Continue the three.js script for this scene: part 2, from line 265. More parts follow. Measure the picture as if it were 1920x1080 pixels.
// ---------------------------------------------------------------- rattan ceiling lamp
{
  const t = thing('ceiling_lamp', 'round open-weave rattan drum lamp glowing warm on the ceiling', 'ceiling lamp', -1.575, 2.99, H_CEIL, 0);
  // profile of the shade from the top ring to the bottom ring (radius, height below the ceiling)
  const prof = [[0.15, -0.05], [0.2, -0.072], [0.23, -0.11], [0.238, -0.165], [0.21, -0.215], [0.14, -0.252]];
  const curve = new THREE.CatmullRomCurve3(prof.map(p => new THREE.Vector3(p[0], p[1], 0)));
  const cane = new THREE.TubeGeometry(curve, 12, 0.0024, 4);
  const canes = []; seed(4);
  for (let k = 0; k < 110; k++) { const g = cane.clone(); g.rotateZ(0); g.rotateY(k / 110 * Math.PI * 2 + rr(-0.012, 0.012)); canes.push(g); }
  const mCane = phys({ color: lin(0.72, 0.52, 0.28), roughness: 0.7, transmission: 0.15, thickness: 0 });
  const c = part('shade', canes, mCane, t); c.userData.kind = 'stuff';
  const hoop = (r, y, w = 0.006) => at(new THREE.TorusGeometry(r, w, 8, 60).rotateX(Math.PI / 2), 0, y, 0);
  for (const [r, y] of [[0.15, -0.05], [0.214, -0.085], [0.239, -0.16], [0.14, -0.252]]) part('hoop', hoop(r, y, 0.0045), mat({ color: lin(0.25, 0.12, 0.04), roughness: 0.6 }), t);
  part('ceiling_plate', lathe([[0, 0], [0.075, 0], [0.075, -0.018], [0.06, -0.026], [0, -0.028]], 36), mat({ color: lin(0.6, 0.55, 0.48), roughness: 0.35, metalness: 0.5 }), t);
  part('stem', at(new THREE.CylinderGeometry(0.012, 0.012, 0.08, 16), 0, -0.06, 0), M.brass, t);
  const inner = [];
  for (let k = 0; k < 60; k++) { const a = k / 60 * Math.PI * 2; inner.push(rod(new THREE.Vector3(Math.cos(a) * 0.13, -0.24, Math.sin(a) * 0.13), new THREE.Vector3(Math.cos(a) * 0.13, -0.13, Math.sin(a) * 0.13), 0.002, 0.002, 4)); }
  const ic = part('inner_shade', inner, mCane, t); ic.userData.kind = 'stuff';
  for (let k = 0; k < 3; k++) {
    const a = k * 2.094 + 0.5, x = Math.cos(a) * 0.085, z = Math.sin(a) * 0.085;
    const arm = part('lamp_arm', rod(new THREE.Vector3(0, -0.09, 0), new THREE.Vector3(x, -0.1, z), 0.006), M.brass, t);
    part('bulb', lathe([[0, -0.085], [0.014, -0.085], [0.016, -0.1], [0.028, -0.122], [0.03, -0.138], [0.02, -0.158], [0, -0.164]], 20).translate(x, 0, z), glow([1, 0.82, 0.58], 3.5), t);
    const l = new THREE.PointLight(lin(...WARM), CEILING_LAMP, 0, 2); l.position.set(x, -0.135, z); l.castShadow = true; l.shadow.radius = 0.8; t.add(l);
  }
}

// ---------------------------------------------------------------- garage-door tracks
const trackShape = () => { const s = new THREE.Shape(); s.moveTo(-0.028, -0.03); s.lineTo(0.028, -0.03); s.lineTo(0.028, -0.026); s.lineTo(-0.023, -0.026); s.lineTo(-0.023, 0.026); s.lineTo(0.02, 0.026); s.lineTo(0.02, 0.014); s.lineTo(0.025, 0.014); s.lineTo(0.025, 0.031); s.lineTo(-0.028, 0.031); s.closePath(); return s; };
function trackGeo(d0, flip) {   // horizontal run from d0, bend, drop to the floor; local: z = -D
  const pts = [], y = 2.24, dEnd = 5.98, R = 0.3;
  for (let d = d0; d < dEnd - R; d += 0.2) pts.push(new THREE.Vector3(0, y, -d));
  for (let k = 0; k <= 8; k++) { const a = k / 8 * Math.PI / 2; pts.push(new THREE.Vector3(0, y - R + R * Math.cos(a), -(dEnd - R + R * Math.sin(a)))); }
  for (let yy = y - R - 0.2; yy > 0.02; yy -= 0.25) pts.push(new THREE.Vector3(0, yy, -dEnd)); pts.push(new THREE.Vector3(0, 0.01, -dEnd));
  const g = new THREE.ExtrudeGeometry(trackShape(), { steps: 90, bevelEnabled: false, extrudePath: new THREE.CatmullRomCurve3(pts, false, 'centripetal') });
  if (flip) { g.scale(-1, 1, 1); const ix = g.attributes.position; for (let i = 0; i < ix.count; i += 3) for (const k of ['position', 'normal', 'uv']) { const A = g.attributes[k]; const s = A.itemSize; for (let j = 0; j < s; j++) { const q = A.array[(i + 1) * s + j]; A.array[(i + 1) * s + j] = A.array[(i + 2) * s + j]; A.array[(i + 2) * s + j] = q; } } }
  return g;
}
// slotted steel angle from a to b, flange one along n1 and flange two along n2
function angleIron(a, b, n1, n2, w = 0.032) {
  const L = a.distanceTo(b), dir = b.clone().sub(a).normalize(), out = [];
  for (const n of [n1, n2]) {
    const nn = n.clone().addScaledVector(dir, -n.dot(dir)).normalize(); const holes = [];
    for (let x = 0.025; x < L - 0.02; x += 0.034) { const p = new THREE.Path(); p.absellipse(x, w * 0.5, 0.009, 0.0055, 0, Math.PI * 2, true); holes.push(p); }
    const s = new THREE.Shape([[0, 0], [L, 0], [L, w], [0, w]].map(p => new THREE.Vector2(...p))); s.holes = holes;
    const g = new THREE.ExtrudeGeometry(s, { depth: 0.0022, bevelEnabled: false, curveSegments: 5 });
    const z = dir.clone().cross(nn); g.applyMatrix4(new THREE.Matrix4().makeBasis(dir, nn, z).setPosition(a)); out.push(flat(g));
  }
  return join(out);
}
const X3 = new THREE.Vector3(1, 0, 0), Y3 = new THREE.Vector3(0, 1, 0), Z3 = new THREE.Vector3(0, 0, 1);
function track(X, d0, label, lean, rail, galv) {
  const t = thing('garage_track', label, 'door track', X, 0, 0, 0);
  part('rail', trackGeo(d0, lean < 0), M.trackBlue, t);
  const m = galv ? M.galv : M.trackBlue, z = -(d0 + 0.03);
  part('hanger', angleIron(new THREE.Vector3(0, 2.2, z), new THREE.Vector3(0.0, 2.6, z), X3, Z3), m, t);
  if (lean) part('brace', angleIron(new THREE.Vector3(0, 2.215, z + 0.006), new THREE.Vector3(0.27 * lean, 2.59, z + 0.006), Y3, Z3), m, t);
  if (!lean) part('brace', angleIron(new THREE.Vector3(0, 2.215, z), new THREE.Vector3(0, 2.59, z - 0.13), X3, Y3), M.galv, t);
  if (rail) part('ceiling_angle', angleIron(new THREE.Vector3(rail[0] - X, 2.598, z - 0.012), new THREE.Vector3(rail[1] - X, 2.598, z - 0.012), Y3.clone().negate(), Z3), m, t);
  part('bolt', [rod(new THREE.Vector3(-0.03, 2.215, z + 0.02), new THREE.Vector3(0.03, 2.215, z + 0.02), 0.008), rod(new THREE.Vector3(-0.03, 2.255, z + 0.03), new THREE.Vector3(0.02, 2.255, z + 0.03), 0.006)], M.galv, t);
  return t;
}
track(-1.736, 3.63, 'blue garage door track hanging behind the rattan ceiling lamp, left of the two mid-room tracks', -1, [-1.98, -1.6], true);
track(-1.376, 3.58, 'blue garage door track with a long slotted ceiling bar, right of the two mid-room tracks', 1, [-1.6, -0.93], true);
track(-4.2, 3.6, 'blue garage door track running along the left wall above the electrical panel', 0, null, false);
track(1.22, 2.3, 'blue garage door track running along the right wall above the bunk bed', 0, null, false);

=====

Write out the listing once more, matching it exactly.

TASK SOLUTION
Continue the three.js script for this scene: part 2, from line 265. More parts follow. Measure the picture as if it were 1920x1080 pixels.
// ---------------------------------------------------------------- rattan ceiling lamp
{
  const t = thing('ceiling_lamp', 'round open-weave rattan drum lamp glowing warm on the ceiling', 'ceiling lamp', -1.575, 2.99, H_CEIL, 0);
  // profile of the shade from the top ring to the bottom ring (radius, height below the ceiling)
  const prof = [[0.15, -0.05], [0.2, -0.072], [0.23, -0.11], [0.238, -0.165], [0.21, -0.215], [0.14, -0.252]];
  const curve = new THREE.CatmullRomCurve3(prof.map(p => new THREE.Vector3(p[0], p[1], 0)));
  const cane = new THREE.TubeGeometry(curve, 12, 0.0024, 4);
  const canes = []; seed(4);
  for (let k = 0; k < 110; k++) { const g = cane.clone(); g.rotateZ(0); g.rotateY(k / 110 * Math.PI * 2 + rr(-0.012, 0.012)); canes.push(g); }
  const mCane = phys({ color: lin(0.72, 0.52, 0.28), roughness: 0.7, transmission: 0.15, thickness: 0 });
  const c = part('shade', canes, mCane, t); c.userData.kind = 'stuff';
  const hoop = (r, y, w = 0.006) => at(new THREE.TorusGeometry(r, w, 8, 60).rotateX(Math.PI / 2), 0, y, 0);
  for (const [r, y] of [[0.15, -0.05], [0.214, -0.085], [0.239, -0.16], [0.14, -0.252]]) part('hoop', hoop(r, y, 0.0045), mat({ color: lin(0.25, 0.12, 0.04), roughness: 0.6 }), t);
  part('ceiling_plate', lathe([[0, 0], [0.075, 0], [0.075, -0.018], [0.06, -0.026], [0, -0.028]], 36), mat({ color: lin(0.6, 0.55, 0.48), roughness: 0.35, metalness: 0.5 }), t);
  part('stem', at(new THREE.CylinderGeometry(0.012, 0.012, 0.08, 16), 0, -0.06, 0), M.brass, t);
  const inner = [];
  for (let k = 0; k < 60; k++) { const a = k / 60 * Math.PI * 2; inner.push(rod(new THREE.Vector3(Math.cos(a) * 0.13, -0.24, Math.sin(a) * 0.13), new THREE.Vector3(Math.cos(a) * 0.13, -0.13, Math.sin(a) * 0.13), 0.002, 0.002, 4)); }
  const ic = part('inner_shade', inner, mCane, t); ic.userData.kind = 'stuff';
  for (let k = 0; k < 3; k++) {
    const a = k * 2.094 + 0.5, x = Math.cos(a) * 0.085, z = Math.sin(a) * 0.085;
    const arm = part('lamp_arm', rod(new THREE.Vector3(0, -0.09, 0), new THREE.Vector3(x, -0.1, z), 0.006), M.brass, t);
    part('bulb', lathe([[0, -0.085], [0.014, -0.085], [0.016, -0.1], [0.028, -0.122], [0.03, -0.138], [0.02, -0.158], [0, -0.164]], 20).translate(x, 0, z), glow([1, 0.82, 0.58], 3.5), t);
    const l = new THREE.PointLight(lin(...WARM), CEILING_LAMP, 0, 2); l.position.set(x, -0.135, z); l.castShadow = true; l.shadow.radius = 0.8; t.add(l);
  }
}

// ---------------------------------------------------------------- garage-door tracks
const trackShape = () => { const s = new THREE.Shape(); s.moveTo(-0.028, -0.03); s.lineTo(0.028, -0.03); s.lineTo(0.028, -0.026); s.lineTo(-0.023, -0.026); s.lineTo(-0.023, 0.026); s.lineTo(0.02, 0.026); s.lineTo(0.02, 0.014); s.lineTo(0.025, 0.014); s.lineTo(0.025, 0.031); s.lineTo(-0.028, 0.031); s.closePath(); return s; };
function trackGeo(d0, flip) {   // horizontal run from d0, bend, drop to the floor; local: z = -D
  const pts = [], y = 2.24, dEnd = 5.98, R = 0.3;
  for (let d = d0; d < dEnd - R; d += 0.2) pts.push(new THREE.Vector3(0, y, -d));
  for (let k = 0; k <= 8; k++) { const a = k / 8 * Math.PI / 2; pts.push(new THREE.Vector3(0, y - R + R * Math.cos(a), -(dEnd - R + R * Math.sin(a)))); }
  for (let yy = y - R - 0.2; yy > 0.02; yy -= 0.25) pts.push(new THREE.Vector3(0, yy, -dEnd)); pts.push(new THREE.Vector3(0, 0.01, -dEnd));
  const g = new THREE.ExtrudeGeometry(trackShape(), { steps: 90, bevelEnabled: false, extrudePath: new THREE.CatmullRomCurve3(pts, false, 'centripetal') });
  if (flip) { g.scale(-1, 1, 1); const ix = g.attributes.position; for (let i = 0; i < ix.count; i += 3) for (const k of ['position', 'normal', 'uv']) { const A = g.attributes[k]; const s = A.itemSize; for (let j = 0; j < s; j++) { const q = A.array[(i + 1) * s + j]; A.array[(i + 1) * s + j] = A.array[(i + 2) * s + j]; A.array[(i + 2) * s + j] = q; } } }
  return g;
}
// slotted steel angle from a to b, flange one along n1 and flange two along n2
function angleIron(a, b, n1, n2, w = 0.032) {
  const L = a.distanceTo(b), dir = b.clone().sub(a).normalize(), out = [];
  for (const n of [n1, n2]) {
    const nn = n.clone().addScaledVector(dir, -n.dot(dir)).normalize(); const holes = [];
    for (let x = 0.025; x < L - 0.02; x += 0.034) { const p = new THREE.Path(); p.absellipse(x, w * 0.5, 0.009, 0.0055, 0, Math.PI * 2, true); holes.push(p); }
    const s = new THREE.Shape([[0, 0], [L, 0], [L, w], [0, w]].map(p => new THREE.Vector2(...p))); s.holes = holes;
    const g = new THREE.ExtrudeGeometry(s, { depth: 0.0022, bevelEnabled: false, curveSegments: 5 });
    const z = dir.clone().cross(nn); g.applyMatrix4(new THREE.Matrix4().makeBasis(dir, nn, z).setPosition(a)); out.push(flat(g));
  }
  return join(out);
}
const X3 = new THREE.Vector3(1, 0, 0), Y3 = new THREE.Vector3(0, 1, 0), Z3 = new THREE.Vector3(0, 0, 1);
function track(X, d0, label, lean, rail, galv) {
  const t = thing('garage_track', label, 'door track', X, 0, 0, 0);
  part('rail', trackGeo(d0, lean < 0), M.trackBlue, t);
  const m = galv ? M.galv : M.trackBlue, z = -(d0 + 0.03);
  part('hanger', angleIron(new THREE.Vector3(0, 2.2, z), new THREE.Vector3(0.0, 2.6, z), X3, Z3), m, t);
  if (lean) part('brace', angleIron(new THREE.Vector3(0, 2.215, z + 0.006), new THREE.Vector3(0.27 * lean, 2.59, z + 0.006), Y3, Z3), m, t);
  if (!lean) part('brace', angleIron(new THREE.Vector3(0, 2.215, z), new THREE.Vector3(0, 2.59, z - 0.13), X3, Y3), M.galv, t);
  if (rail) part('ceiling_angle', angleIron(new THREE.Vector3(rail[0] - X, 2.598, z - 0.012), new THREE.Vector3(rail[1] - X, 2.598, z - 0.012), Y3.clone().negate(), Z3), m, t);
  part('bolt', [rod(new THREE.Vector3(-0.03, 2.215, z + 0.02), new THREE.Vector3(0.03, 2.215, z + 0.02), 0.008), rod(new THREE.Vector3(-0.03, 2.255, z + 0.03), new THREE.Vector3(0.02, 2.255, z + 0.03), 0.006)], M.galv, t);
  return t;
}
track(-1.736, 3.63, 'blue garage door track hanging behind the rattan ceiling lamp, left of the two mid-room tracks', -1, [-1.98, -1.6], true);
track(-1.376, 3.58, 'blue garage door track with a long slotted ceiling bar, right of the two mid-room tracks', 1, [-1.6, -0.93], true);
track(-4.2, 3.6, 'blue garage door track running along the left wall above the electrical panel', 0, null, false);
track(1.22, 2.3, 'blue garage door track running along the right wall above the bunk bed', 0, null, false);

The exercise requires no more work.